▶ **Stored data**:
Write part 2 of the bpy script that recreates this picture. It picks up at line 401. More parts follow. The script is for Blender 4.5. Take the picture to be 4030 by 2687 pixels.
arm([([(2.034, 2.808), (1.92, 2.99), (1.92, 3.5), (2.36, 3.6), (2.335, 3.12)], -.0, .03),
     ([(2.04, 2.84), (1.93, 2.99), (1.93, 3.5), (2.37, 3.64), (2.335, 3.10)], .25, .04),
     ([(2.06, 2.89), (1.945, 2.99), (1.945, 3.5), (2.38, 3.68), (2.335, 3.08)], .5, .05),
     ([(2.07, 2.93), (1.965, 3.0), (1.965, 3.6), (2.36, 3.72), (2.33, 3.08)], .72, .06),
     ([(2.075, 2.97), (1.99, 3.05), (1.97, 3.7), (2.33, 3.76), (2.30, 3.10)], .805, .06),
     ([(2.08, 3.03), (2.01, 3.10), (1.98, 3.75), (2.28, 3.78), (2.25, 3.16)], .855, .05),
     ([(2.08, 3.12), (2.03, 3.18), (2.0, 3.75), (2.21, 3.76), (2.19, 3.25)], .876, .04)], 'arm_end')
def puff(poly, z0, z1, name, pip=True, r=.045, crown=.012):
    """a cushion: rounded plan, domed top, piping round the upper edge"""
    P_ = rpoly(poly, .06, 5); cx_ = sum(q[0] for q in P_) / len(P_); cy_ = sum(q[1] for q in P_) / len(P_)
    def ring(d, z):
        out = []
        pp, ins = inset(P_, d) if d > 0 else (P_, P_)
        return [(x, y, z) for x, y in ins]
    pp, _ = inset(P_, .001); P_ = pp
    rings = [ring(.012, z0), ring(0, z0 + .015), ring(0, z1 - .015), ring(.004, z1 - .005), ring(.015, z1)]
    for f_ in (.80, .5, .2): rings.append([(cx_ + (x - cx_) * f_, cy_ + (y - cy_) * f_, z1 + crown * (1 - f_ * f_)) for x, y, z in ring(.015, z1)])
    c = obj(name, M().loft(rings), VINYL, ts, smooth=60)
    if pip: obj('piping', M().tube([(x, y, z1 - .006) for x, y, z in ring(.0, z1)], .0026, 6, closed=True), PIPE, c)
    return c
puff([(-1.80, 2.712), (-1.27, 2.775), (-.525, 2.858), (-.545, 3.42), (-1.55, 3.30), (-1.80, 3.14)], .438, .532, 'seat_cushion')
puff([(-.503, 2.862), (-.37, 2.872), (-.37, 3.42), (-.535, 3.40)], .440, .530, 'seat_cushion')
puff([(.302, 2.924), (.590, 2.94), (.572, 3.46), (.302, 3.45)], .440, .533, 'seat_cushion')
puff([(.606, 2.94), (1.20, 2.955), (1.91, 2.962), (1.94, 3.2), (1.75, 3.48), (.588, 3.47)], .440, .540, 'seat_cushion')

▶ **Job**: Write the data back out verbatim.

▶ **Task solution**:
Write part 2 of the bpy script that recreates this picture. It picks up at line 401. More parts follow. The script is for Blender 4.5. Take the picture to be 4030 by 2687 pixels.
arm([([(2.034, 2.808), (1.92, 2.99), (1.92, 3.5), (2.36, 3.6), (2.335, 3.12)], -.0, .03),
     ([(2.04, 2.84), (1.93, 2.99), (1.93, 3.5), (2.37, 3.64), (2.335, 3.10)], .25, .04),
     ([(2.06, 2.89), (1.945, 2.99), (1.945, 3.5), (2.38, 3.68), (2.335, 3.08)], .5, .05),
     ([(2.07, 2.93), (1.965, 3.0), (1.965, 3.6), (2.36, 3.72), (2.33, 3.08)], .72, .06),
     ([(2.075, 2.97), (1.99, 3.05), (1.97, 3.7), (2.33, 3.76), (2.30, 3.10)], .805, .06),
     ([(2.08, 3.03), (2.01, 3.10), (1.98, 3.75), (2.28, 3.78), (2.25, 3.16)], .855, .05),
     ([(2.08, 3.12), (2.03, 3.18), (2.0, 3.75), (2.21, 3.76), (2.19, 3.25)], .876, .04)], 'arm_end')
def puff(poly, z0, z1, name, pip=True, r=.045, crown=.012):
    """a cushion: rounded plan, domed top, piping round the upper edge"""
    P_ = rpoly(poly, .06, 5); cx_ = sum(q[0] for q in P_) / len(P_); cy_ = sum(q[1] for q in P_) / len(P_)
    def ring(d, z):
        out = []
        pp, ins = inset(P_, d) if d > 0 else (P_, P_)
        return [(x, y, z) for x, y in ins]
    pp, _ = inset(P_, .001); P_ = pp
    rings = [ring(.012, z0), ring(0, z0 + .015), ring(0, z1 - .015), ring(.004, z1 - .005), ring(.015, z1)]
    for f_ in (.80, .5, .2): rings.append([(cx_ + (x - cx_) * f_, cy_ + (y - cy_) * f_, z1 + crown * (1 - f_ * f_)) for x, y, z in ring(.015, z1)])
    c = obj(name, M().loft(rings), VINYL, ts, smooth=60)
    if pip: obj('piping', M().tube([(x, y, z1 - .006) for x, y, z in ring(.0, z1)], .0026, 6, closed=True), PIPE, c)
    return c
puff([(-1.80, 2.712), (-1.27, 2.775), (-.525, 2.858), (-.545, 3.42), (-1.55, 3.30), (-1.80, 3.14)], .438, .532, 'seat_cushion')
puff([(-.503, 2.862), (-.37, 2.872), (-.37, 3.42), (-.535, 3.40)], .440, .530, 'seat_cushion')
puff([(.302, 2.924), (.590, 2.94), (.572, 3.46), (.302, 3.45)], .440, .533, 'seat_cushion')
puff([(.606, 2.94), (1.20, 2.955), (1.91, 2.962), (1.94, 3.2), (1.75, 3.48), (.588, 3.47)], .440, .540, 'seat_cushion')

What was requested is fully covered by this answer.